Task instructions: Take the lines from the beginning of the material through the line containing "return Vector((a, YB - t, z))" and retype them exactly, leaving the pictures out.
>> begin
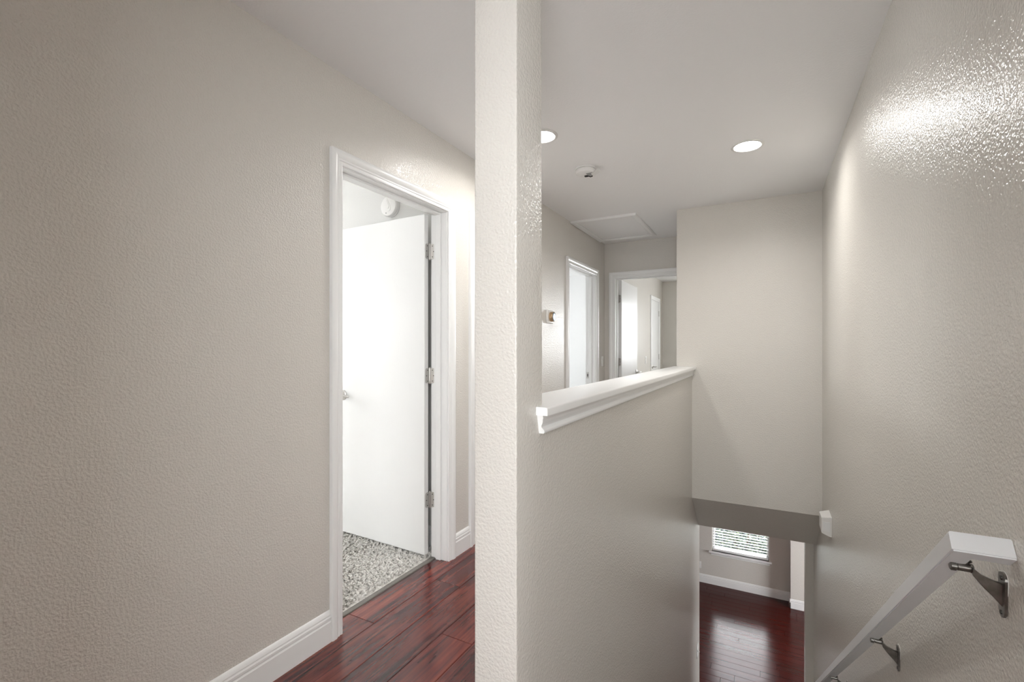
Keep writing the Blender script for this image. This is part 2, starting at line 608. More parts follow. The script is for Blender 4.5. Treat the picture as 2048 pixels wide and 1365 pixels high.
def casing(parent, P, a0, a1, zt, width=0.0625, z0=0.0, legs=(1, 1, 1)):
    """door casing round an opening a0..a1 up to zt; P maps (along, z, out)"""
    k = width / 0.0625
    pr = [(w_ * k, t) for w_, t in CASING]
    if legs[0]:
        b_ = bmesh.new()
        sweep(b_, [[P(a0 - w_, z0, t) for w_, t in pr], [P(a0 - w_, zt + w_, t) for w_, t in pr]])
        obj('casing', b_, 'trim_paint', parent, True)
    if legs[1]:
        b_ = bmesh.new()
        sweep(b_, [[P(a0 - w_, zt + w_, t) for w_, t in pr], [P(a1 + w_, zt + w_, t) for w_, t in pr]])
        obj('casing', b_, 'trim_paint', parent, True)
    if legs[2]:
        b_ = bmesh.new()
        sweep(b_, [[P(a1 + w_, z0, t) for w_, t in pr], [P(a1 + w_, zt + w_, t) for w_, t in pr]])
        obj('casing', b_, 'trim_paint', parent, True)


def jamb(parent, axis, a0, a1, c0, c1, stop_c, hz=HEAD):
    """jamb boards lining an opening and the stop strips"""
    def B(aa, ab, ca, cb, za, zb, bev=0.0015):
        return bbox(ca, cb, aa, ab, za, zb, bev, 1) if axis == 'x' else bbox(aa, ab, ca, cb, za, zb, bev, 1)
    obj('jamb', B(a0 - JT, a0, c0, c1, 0, hz + JT), 'trim_paint', parent)
    obj('jamb', B(a1, a1 + JT, c0, c1, 0, hz + JT), 'trim_paint', parent)
    obj('jamb', B(a0, a1, c0, c1, hz, hz + JT), 'trim_paint', parent)
    s0, s1 = stop_c
    obj('door_stop', B(a0, a0 + 0.011, s0, s1, 0, hz, 0.003), 'trim_paint', parent)
    obj('door_stop', B(a1 - 0.011, a1, s0, s1, 0, hz, 0.003), 'trim_paint', parent)
    obj('door_stop', B(a0 + 0.011, a1 - 0.011, s0, s1, hz - 0.011, hz, 0.003), 'trim_paint', parent)


def hallP(a, z, t):
    return Vector((XL + t, a, z))


def bedP(a, z, t):
    return Vector((XLB - t, a, z))


def endP(a, z, t):
    return Vector((a, YB - t, z))


def leaf_shape(w_, h, r, side):
    """hinge leaf outline with two rounded corners away from the pin (y along width)"""
    pts = [(0, -h / 2)]
    for q in range(5):
        a = -PI / 2 + q * PI / 8
        pts.append((w_ - r + r * math.cos(a), -h / 2 + r + r * math.sin(a)))
    for q in range(5):
        a = q * PI / 8
        pts.append((w_ - r + r * math.cos(a), h / 2 - r + r * math.sin(a)))
    pts.append((0, h / 2))
    return [(side * a, b_) for a, b_ in pts]


def hinge(parent, loc, rz, leaf_a, leaf_b, h=0.089):
    """butt hinge; leaf_a and leaf_b are the plan angles of its two leaves"""
    hg = empty('hinge', loc, (0, 0, rz), parent)
    for ang in (leaf_a, leaf_b):
        b_ = bmesh.new()
        prism(b_, leaf_shape(0.033, h, 0.012, 1), -0.0012, 0.0012, 'y')
        M = Matrix.Rotation(ang, 4, 'Z')
        for v in b_.verts:
            v.co = M @ v.co
        obj('hinge_leaf', b_, 'nickel', hg)
        for (u, z) in ((0.018, 0.032), (0.025, 0.0), (0.018, -0.032)):
            b_ = bmesh.new()
            lathe(b_, [(0.0032, -0.0020), (0.0032, 0.0020)], 'y', 10, M @ Matrix.Translation((u, 0, z)))
            obj('screw', b_, 'screw_dark', hg)
    b_ = bmesh.new()
    pr = []
    for q in range(5):
        z0 = -h / 2 + q * h / 5
        pr += [(0.0060, z0 + 0.0006), (0.0060, z0 + h / 5 - 0.0006), (0.0052, z0 + h / 5 - 0.0004), (0.0052, z0 + h / 5 + 0.0004)]
    pr = [(0.004, -h / 2 - 0.004)] + pr + [(0.004, h / 2 + 0.004)]
    lathe(b_, pr, 'z', 14)
    obj('hinge_pin', b_, 'nickel', hg, True)
    return hg


def lever(parent, loc, rz, name='door_handle', flip=1):
    """rose, neck and lever; local +y points out of the door face, lever along +x*flip"""
    h = empty(name, loc, (0, 0, rz), parent)
    b_ = bmesh.new()
    lathe(b_, [(0.033, 0.0), (0.033, 0.006), (0.028, 0.010), (0.016, 0.012)], 'y', 32)
    obj('rose', b_, 'nickel', h, True)
    b_ = bmesh.new()
    lathe(b_, [(0.010, 0.008), (0.009, 0.050), (0.012, 0.054)], 'y', 20)
    obj('neck', b_, 'nickel', h, True)
    b_ = bmesh.new()
    tube(b_, [(flip * -0.012, 0.056, 0), (flip * 0.0, 0.058, 0.0), (flip * 0.05, 0.058, 0.002), (flip * 0.095, 0.054, 0.0), (flip * 0.108, 0.047, 0)],
         [0.009, 0.0115, 0.009, 0.008, 0.006], 14)
    obj('lever', b_, 'nickel', h, True)
    return h


# ---- near door (door_1): frame, open slab, hinges, lever
d1 = tag(empty('door_1', (XL, (D1[0] + D1[1]) / 2, 0)), 'open white flush door in the near hall doorway, three grey hinges', 'door', 'structure')


def child_world(parent):
    """inverse offset so children built in world coordinates sit right under a placed Empty"""
    for ch in parent.children:
        ch.location = Vector(ch.location) - Vector(parent.location)


casing(d1, hallP, D1[0] - 0.0045, D1[1] + 0.0045, HEAD + 0.0045)
casing(d1, bedP, D1[0] - 0.0045, D1[1] + 0.0045, HEAD + 0.0045, legs=(1, 1, 0))
jamb(d1, 'x', D1[0], D1[1], XLB, XL, (XLB + 0.040, XLB + 0.075))
ang = math.radians(180 - 2.4)
b_ = bbox(0, 0.762, -0.035, 0, 0.028, 2.026, 0.0015, 1)
slab1 = obj('door_slab', b_, 'door_paint', d1, loc=(-1.752, 2.2075, 0), rot=(0, 0, ang))
slab1.location = (-1.752, 2.173, 0)
lever(slab1, (0.700, 0.0, 0.93), 0, 'door_handle', -1)
for hz in (1.812, 1.078, 0.345):
    hinge(d1, (-1.7455, 2.2135, hz), 0, math.radians(16), math.radians(-100))
child_world(d1)
d1['label'] = 'open white flush door in the near hall doorway, three grey hinges'

# ---- door behind the post (door_4)
d4 = tag(empty('door_4', (XL, (D4[0] + D4[1]) / 2, 0)), 'white door frame sliver visible just left of the post', 'door', 'structure')
casing(d4, hallP, D4[0] - 0.0045, D4[1] + 0.0045, HEAD + 0.0045)
jamb(d4, 'x', D4[0], D4[1], XLB, XL, (XL - 0.075, XL - 0.040))
obj('door_slab', bbox(XL - 0.036, XL - 0.001, D4[0] + 0.003, D4[1] - 0.003, 0.012, HEAD - 0.003, 0.0015, 1), 'door_paint', d4)
lever(d4, (XL - 0.001, D4[1] - 0.065, 0.93), -PI / 2, 'door_handle', 1)
child_world(d4)

# ---- farther left doorway (door_2), door itself swung out of sight
d2 = tag(empty('door_2', (XL, (D2[0] + D2[1]) / 2, 0)), 'white framed doorway to a bright room beside the thermostat', 'door', 'structure')
casing(d2, hallP, D2[0] - 0.0045, D2[1] + 0.0045, HEAD + 0.0045)
jamb(d2, 'x', D2[0], D2[1], XLB, XL, (XLB + 0.040, XLB + 0.075))
sp = obj('strike_plate', bbox(XLB + 0.010, XLB + 0.036, D2[1] - 0.0015, D2[1] + 0.0005, 0.905, 0.975, 0.0005, 1), 'nickel', d2)
obj('strike_hole', bbox(XLB + 0.018, XLB + 0.030, D2[1] - 0.0020, D2[1] - 0.0010, 0.925, 0.955, 0), 'screw_dark', d2)
b_ = bbox(-0.80, 0, 0, 0.035, 0.02, 2.026, 0.0015, 1)
obj('door_slab', b_, 'door_paint', d2, loc=(XLB - 0.012, D2[0] - 0.03, 0), rot=(0, 0, math.radians(4)))
child_world(d2)

# ---- far bedroom door (door_3)
d3 = tag(empty('door_3', ((D3[0] + D3[1]) / 2, YB, 0)), 'open white door and frame at the far end of the hall', 'door', 'structure')
casing(d3, endP, D3[0] - 0.0045, D3[1] + 0.0045, HEAD + 0.0045, 0.067)
jamb(d3, 'y', D3[0], D3[1], YB, YBB, (YBB - 0.075, YBB - 0.040))
slab3 = obj('door_slab', bbox(0, 0.035, 0, 0.755, 0.012, 2.026, 0.0015, 1), 'door_paint', d3, loc=(D3[0] + 0.005, YBB + 0.004, 0))
lever(slab3, (0.035, 0.695, 0.93), -PI / 2, 'door_handle', 1)
for hz in (1.812, 1.078, 0.30):
    hinge(d3, (D3[0] + 0.002, YBB - 0.003, hz), 0, math.radians(-3), math.radians(-93))
child_world(d3)

# ---- closet door in the far bedroom (door_5)
d5 = tag(empty('door_5', (-1.63, 8.12, 0)), 'narrow white closet door on the far bedroom side wall', 'door', 'structure')


def bed3P(a, z, t):
    return Vector((-1.63 + t, a, z))


casing(d5, bed3P, 7.815, 8.428, HEAD + 0.0045)
obj('door_slab', bbox(-1.64, -1.624, 7.82, 8.423, 0.012, HEAD, 0.001, 1), 'door_paint', d5)
for hz in (1.834, 1.087, 0.30):
    hinge(d5, (-1.622, 8.421, hz), 0, math.radians(-90), math.radians(90))
lever(d5, (-1.624, 7.875, 0.93), -PI / 2, 'door_handle', -1)
child_world(d5)


# ---- baseboards
def baseboard(name, p0, p1, n, label, z0=0.0, h=1.0):
    b_ = bmesh.new()
    n = Vector(n)
    rings = [[Vector((p_[0], p_[1], z0 + z * h)) + n * t for t, z in BASE] for p_ in (p0, p1)]
    sweep(b_, rings)
    return tag(obj(name, b_, 'trim_paint', None, True), label, 'baseboard', 'structure')


hx = (1, 0, 0)
baseboard('baseboard_left', (XL, YBACK), (XL, 1.383), hx, 'white moulded baseboard along the near left wall')
baseboard('baseboard_left', (XL, 2.2875), (XL, 2.4455), hx, 'short white baseboard between the door frames left of the post')
baseboard('baseboard_left', (XL, 3.343), (XL, 4.072), hx, 'white baseboard below the thermostat, hidden by the half wall')
baseboard('baseboard_left', (XL, 5.0125), (XL, YB), hx, 'short white baseboard in the far hall corner, hidden by the half wall')
baseboard('baseboard_bedroom', (-4.8, 2.335), (XLB - 0.02, 2.335), (0, -1, 0), 'white baseboard in the gap behind the open near door')
baseboard('baseboard_lower_back', (-3.1, YW), (0.352, YW), (0, -1, 0), 'white baseboard below the downstairs window', ZF, 1.07)
baseboard('baseboard_lower_jog', (0.338, 8.36), (2.6, 8.36), (0, -1, 0), 'short white baseboard at the stair foot right of the window', ZF, 1.07)
baseboard('baseboard_lower_jog', (0.352, YW), (0.352, 8.346), (-1, 0, 0), 'tiny white baseboard return at the jog in the downstairs wall', ZF, 1.07)

# ---- half wall cap with moulding
cap = tag(empty('trim_1', (XH, 2.7, 1.06)), 'white moulded cap shelf along the top of the half wall', 'trim', 'structure')
b_ = bmesh.new()
prism(b_, [(-0.698, YP1), (XH - 0.0, YP1), (XH - 0.0, 1.152), (-0.512, 1.152), (-0.512, YE), (-0.698, YE)], 1.0595, 1.082, 'z')
ed = [e for e in b_.edges if e.verts[0].co.z > 1.08 and e.verts[1].co.z > 1.08 and
      (abs(e.verts[0].co.x + 0.512) < 1e-4 or abs(e.verts[0].co.x + 0.698) < 1e-4) and abs(e.verts[0].co.x - e.verts[1].co.x) < 1e-4]
bmesh.ops.bevel(b_, geom=ed, offset=0.005, segments=3, affect='EDGES', profile=0.5)
obj('shelf', b_, 'trim_paint', cap, True)
OG = [(0, 0.0520), (.0165, 0.0520), (.0170, .0440), (.0150, .0400), (.0150, .0360), (.0130, .0290), (.0095, .0230), (.0085, .0180),
      (.0115, .0150), (.0155, .0105), (.0165, .0060), (.0150, .0015), (.0120, 0), (0, 0)]
OG = [(t * 1.05, z) for t, z in OG]
for sgn, xs in ((1, XH), (-1, XHL)):
    b_ = bmesh.new()
    rings = [[Vector((xs + sgn * t, (1.158 if sgn > 0 else YP1) + (0.052 - z) * (0.25 if sgn > 0 else 0), 1.0075 + z)) for t, z in OG],
             [Vector((xs + sgn * t, YE, 1.0075 + z)) for t, z in OG]]
    sweep(b_, rings)
    obj('moulding', b_, 'trim_paint', cap, True)
child_world(cap)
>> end
Exercise answer:
Keep writing the Blender script for this image. This is part 2, starting at line 608. More parts follow. The script is for Blender 4.5. Treat the picture as 2048 pixels wide and 1365 pixels high.
def casing(parent, P, a0, a1, zt, width=0.0625, z0=0.0, legs=(1, 1, 1)):
    """door casing round an opening a0..a1 up to zt; P maps (along, z, out)"""
    k = width / 0.0625
    pr = [(w_ * k, t) for w_, t in CASING]
    if legs[0]:
        b_ = bmesh.new()
        sweep(b_, [[P(a0 - w_, z0, t) for w_, t in pr], [P(a0 - w_, zt + w_, t) for w_, t in pr]])
        obj('casing', b_, 'trim_paint', parent, True)
    if legs[1]:
        b_ = bmesh.new()
        sweep(b_, [[P(a0 - w_, zt + w_, t) for w_, t in pr], [P(a1 + w_, zt + w_, t) for w_, t in pr]])
        obj('casing', b_, 'trim_paint', parent, True)
    if legs[2]:
        b_ = bmesh.new()
        sweep(b_, [[P(a1 + w_, z0, t) for w_, t in pr], [P(a1 + w_, zt + w_, t) for w_, t in pr]])
        obj('casing', b_, 'trim_paint', parent, True)


def jamb(parent, axis, a0, a1, c0, c1, stop_c, hz=HEAD):
    """jamb boards lining an opening and the stop strips"""
    def B(aa, ab, ca, cb, za, zb, bev=0.0015):
        return bbox(ca, cb, aa, ab, za, zb, bev, 1) if axis == 'x' else bbox(aa, ab, ca, cb, za, zb, bev, 1)
    obj('jamb', B(a0 - JT, a0, c0, c1, 0, hz + JT), 'trim_paint', parent)
    obj('jamb', B(a1, a1 + JT, c0, c1, 0, hz + JT), 'trim_paint', parent)
    obj('jamb', B(a0, a1, c0, c1, hz, hz + JT), 'trim_paint', parent)
    s0, s1 = stop_c
    obj('door_stop', B(a0, a0 + 0.011, s0, s1, 0, hz, 0.003), 'trim_paint', parent)
    obj('door_stop', B(a1 - 0.011, a1, s0, s1, 0, hz, 0.003), 'trim_paint', parent)
    obj('door_stop', B(a0 + 0.011, a1 - 0.011, s0, s1, hz - 0.011, hz, 0.003), 'trim_paint', parent)


def hallP(a, z, t):
    return Vector((XL + t, a, z))


def bedP(a, z, t):
    return Vector((XLB - t, a, z))


def endP(a, z, t):
    return Vector((a, YB - t, z))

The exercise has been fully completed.